Mit dem jetzigen Abschlussbericht endet der bisherige Probelauf. Die mit der Einführung des Berliner Modells verbundenen „gehobenen Anforderungen“ hätten sich auf viele Beamte „motivierend ausgewirkt“, heißt es. Gelungen sei auch der Abbau von Überstunden durch die Einführung neuer Arbeitszeiten. „Das Berliner Modell hat sich in seiner jetzigen Form bewährt und kann in den Alltagsbetrieb überführt werden“, schließt der Bericht.
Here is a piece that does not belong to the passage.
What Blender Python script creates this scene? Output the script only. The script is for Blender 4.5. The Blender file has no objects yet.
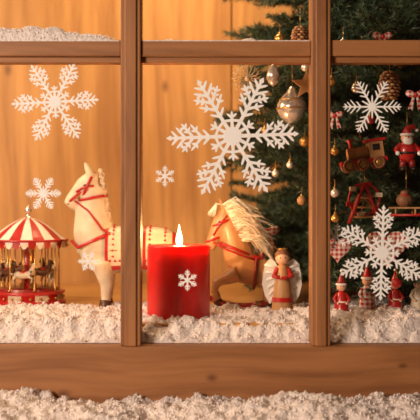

Zugleich warnt er vor weiteren personellen Einsparungen.

So habe man ursprünglich knapp 40 Beamte je Dienstgruppe vorgesehen, derzeit liege die Stärke aber durchschnittlich bei etwa 34. Sollte die Dienstgruppenstärke unter 30 Mitarbeiter sinken, so werde das Erreichen der Ziele „unmöglich“. An eine baldige Erweiterung des Modells ist angesichts der finanziellen Engpässe nicht gedacht. Bis auf weiteres wird die Berliner Polizei ihre Aufgaben daher auf zwei unterschiedlichen Arten erledigen müssen.